Chicago Board of Trade Market News
Outlook: The November WASDE report was published on Monday and the yield for U.S. corn was estimated to be 173.4 bushels per acre. That was below the average trade estimate of 175.2 bushels. The majority of analysts were expecting yields to continue increasing above the October estimate of 174.2 bushels and the results of USDA’s analysis was actually lower. While the estimate was bullish in comparison to expectations, market participants seemed uncertain about how to trade because corn contracts had already increased 50 cents prior to the report as they followed a rally in the soy complex. There was also a common assumption that the pre-report increase in corn contract prices was temporary. The result is that contracts have only worked moderately higher as market participants took several days to digest the unexpected news.
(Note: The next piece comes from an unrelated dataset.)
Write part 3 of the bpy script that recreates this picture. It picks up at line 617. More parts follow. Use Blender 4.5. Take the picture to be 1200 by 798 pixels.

The reduced U.S. corn yield estimate caused ending stocks for the current 2014/15 season to decline to 2.008 billion bushels. This is a comfortable level of ending stocks, but not cumbersome. Global corn stocks of 191.5 MMT means that export competition will be stiff, but the United States does not need to have a fire sale because its own feed grain production is unmanageable. Therefore, the likelihood of corn contracts returning below $3.50 diminishes. That prospect alters the interest of traders from seeking selling opportunities, with more limited potential, to seeking buying opportunities. Such a change in the mindset can alter the bell-curve of the trading range of probable prices. For example, a month and a half ago the probability would have been remote of the December contract ever retesting the July 7 gap at $4.10 per bushel. Now, such price action is no longer out of the question.